E quando non c'è surf al lunedì mattina c'è il calcetto. Due ore da quattro tempi con gente a caso che si presenta al centro sportivo. Io, unico italiano in mezzo ad un sacco di australiani. Ho più confidenza con una tavola sotto i piedi che con un pallone a quanto sembra.



Ed è così che le giornate e le serate insieme ad Amy hanno fatto passare questi due mesi nel miglior dei modi. Sono felice, spensierato e ottimista. Tutto andava per il meglio. Andava… fino a quando non ci siamo davvero resi conto che la cosa non sarebbe stata per sempre. Non so come spiegarlo. Alla fine io ho un visto temporaneo, ci sarebbe stato prima o poi un giorno in cui uno dei due sarebbe dovuto partire; è quello potevo essere solo io.
Non so cosa mi ha portato a far questa scelta… Amy è una persona bellissima, non capita di incontrarla tutti i giorni una come lei; ma ho avuto paura. Il modo di star qua c'è e c'è ancora… ma ho avuto paura. La paura di smettere di viaggiare. La paura di affezionarmi troppo ad una persona per poi un giorno perde di nuovo tutto. È stata una decisione comune. Meglio rimaner amici piuttosto che ferirsi in continuazione. Lei è stata chiara… non è disposta a restar in Australia in attesa di un mio dubbio ritorno.

Non so perché lo sto facendo… tutto era perfetto, noi eravamo perfetti. La gente ci vedeva perfetti… perfetti come solo un fratello e una sorella possono essere.
Il fatto è che il mio visto sta veramente scadendo.
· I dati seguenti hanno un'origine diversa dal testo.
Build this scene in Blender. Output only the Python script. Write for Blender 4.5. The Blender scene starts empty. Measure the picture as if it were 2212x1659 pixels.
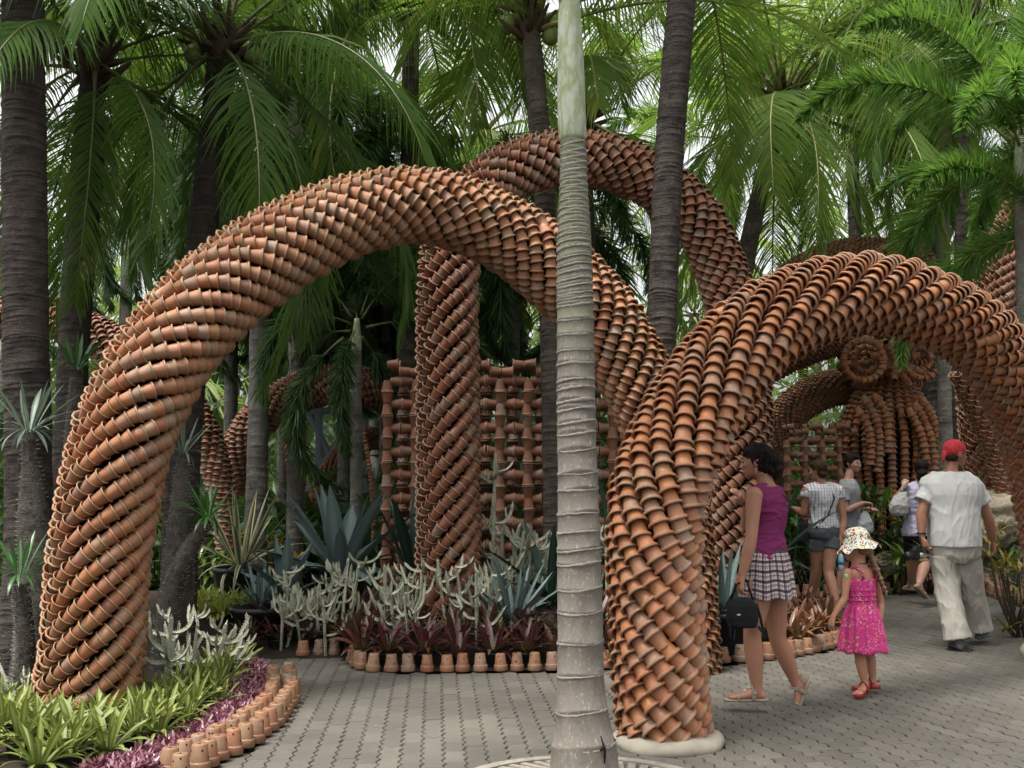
import bpy, bmesh, math, random
import numpy as np
from mathutils import Vector, Matrix, Euler, Quaternion, noise

SC = bpy.context.scene
COL = SC.collection
rnd = random.Random(7)
R = math.radians

# ---------------------------------------------------------------- camera
HC = 1.45
FPX = 2372.0
PITCH = math.atan((1040 - 829.5) / FPX)
cam_d = bpy.data.cameras.new('camera')
cam_d.sensor_width = 36
cam_d.lens = 36 * FPX / 2212
cam_d.clip_start = 0.05
cam_d.clip_end = 400
cam = bpy.data.objects.new('camera', cam_d)
cam.location = (0, 0, HC)
cam.rotation_euler = (math.pi / 2 + PITCH, 0, 0)
COL.objects.link(cam)
SC.camera = cam

# ---------------------------------------------------------------- sky, sun, exposure
SUN_EL, SUN_AZ = 70.0, -130.0          # azimuth: direction the light comes from, degrees from +Y towards +X
w = bpy.data.worlds.new('World')
SC.world = w
w.use_nodes = True
nt = w.node_tree
bg = nt.nodes['Background']
sky = nt.nodes.new('ShaderNodeTexSky')
sky.sky_type = 'NISHITA'
sky.sun_disc = False
sky.sun_elevation = R(SUN_EL)
sky.sun_rotation = R(SUN_AZ)
sky.air_density = 1.0
sky.dust_density = 6.0
sky.ozone_density = 1.0
hs = nt.nodes.new('ShaderNodeHueSaturation')
hs.inputs['Saturation'].default_value = 0.12
nt.links.new(sky.outputs[0], hs.inputs['Color'])
nt.links.new(hs.outputs[0], bg.inputs['Color'])
bg.inputs['Strength'].default_value = 0.12
sl = bpy.data.lights.new('sun', 'SUN')
sl.energy = 1.5
sl.angle = R(12)
sl.color = (1.0, 0.97, 0.92)
sun = bpy.data.objects.new('sun', sl)
sd = Vector((math.sin(R(SUN_AZ)) * math.cos(R(SUN_EL)), math.cos(R(SUN_AZ)) * math.cos(R(SUN_EL)), math.sin(R(SUN_EL))))
sun.rotation_euler = sd.to_track_quat('Z', 'Y').to_euler()
sun.location = (0, 0, 12)
COL.objects.link(sun)
SC.view_settings.view_transform = 'Standard'
SC.view_settings.look = 'None'
SC.view_settings.gamma = 1
SC.view_settings.use_curve_mapping = False
SC.view_settings.exposure = 1.7
SC.cycles.max_bounces = 8
SC.cycles.transparent_max_bounces = 6
SC.cycles.use_denoising = True

# ---------------------------------------------------------------- pixel helpers: layout points measured on the photograph (2212 wide)
FW = Vector((0, math.cos(PITCH), math.sin(PITCH)))
UP = Vector((0, -math.sin(PITCH), math.cos(PITCH)))
def ray(px, py): return FW * FPX + Vector((1, 0, 0)) * (px - 1106) + UP * (829.5 - py)
def at(px, py, Y):
    d = ray(px, py); k = Y / d.y
    return Vector((d.x * k, Y, HC + d.z * k))
def gp(px, py, z=0.0):
    d = ray(px, py); k = (z - HC) / d.z
    return Vector((d.x * k, d.y * k, z))
CAMP = np.array([0, 0, HC])
FWn, UPn = np.array(FW), np.array(UP)
def project(P):
    q = P - CAMP
    dz = q @ FWn
    dz = np.where(dz < 0.05, 0.05, dz)
    return 1106 + FPX * q[:, 0] / dz, 829.5 - FPX * (q @ UPn) / dz, dz

# ---------------------------------------------------------------- mesh helpers
def np_mesh(name, V, faces, mats=(), mi=None, smooth=True, uv=None):
    """faces: (M,4) or (M,3) array or list of such arrays"""
    me = bpy.data.meshes.new(name)
    if isinstance(faces, np.ndarray): faces = [faces]
    V = np.asarray(V, dtype=np.float32)
    me.vertices.add(len(V)); me.vertices.foreach_set('co', V.ravel())
    loops = np.concatenate([f.ravel() for f in faces]).astype(np.int32)
    tot = np.concatenate([np.full(len(f), f.shape[1], dtype=np.int32) for f in faces])
    st = np.concatenate([[0], np.cumsum(tot)[:-1]]).astype(np.int32)
    me.loops.add(len(loops)); me.loops.foreach_set('vertex_index', loops)
    me.polygons.add(len(tot)); me.polygons.foreach_set('loop_start', st); me.polygons.foreach_set('loop_total', tot)
    for m in mats: me.materials.append(m)
    if mi is not None: me.polygons.foreach_set('material_index', np.asarray(mi, dtype=np.int32))
    me.polygons.foreach_set('use_smooth', np.full(len(tot), smooth))
    if uv is not None:
        l = me.uv_layers.new(name='UVMap')
        l.data.foreach_set('uv', np.asarray(uv, dtype=np.float32)[loops].ravel())
    me.update(calc_edges=True)
    return me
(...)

Il sogno sta finendo. Il fatto è che il 30 ottobre il mio working holiday finirà per sempre. Il giorno seguente, per l'Australia sarò solo un clandestino. Potrei prolungare la mia permanenza con altri tipi di visto. Potrei star qua con lei per sempre. Lei ha tutto quello che mi serve e con lei tutto sarebbe più semplice per me in Australia. In pochi anni la nostra storia si potrebbe trasformare in una cittadinanza di fatto. Ma la realtà è che questo cuore irrequieto non sa ancora cosa vuole nella sua vita.
Il fatto è che il 28 ottobre ho un volo di sola andata per il Vietnam. In meno di venti giorni tutto finirà e un nuovo capitolo.. una nuova avventura porterà questo io alla ricerca di nuovi posti, nuovi orizzonti e nuove esperienze. Viaggiare, imparare, andare oltre i limiti ed essere affamati di conoscere questo mondo che ci è stato donato per essere vissuto. Non esiste un posto chiamato casa se prima non ne siamo andati alla ricerca… Non esiste il vero amore se prima non ne sentiamo la sua mancanza. Sarà un viaggio che mi farà bene, un viaggio in solitaria che forse una volta per tutte mi dirà qual è la mia via.

Ed è qui che si chiude di nuovo la "Mia Australia". Fra poche ore in Italia si imbarcheranno i miei ultimi compagni di viaggio. Luca e Carlotta faranno ritorno qui a Byron Bay. Per loro avrà inizio il secondo anno di working holiday. Venerdì questo inizierà la "loro Australia" lasciata in sospeso dallo scorso luglio.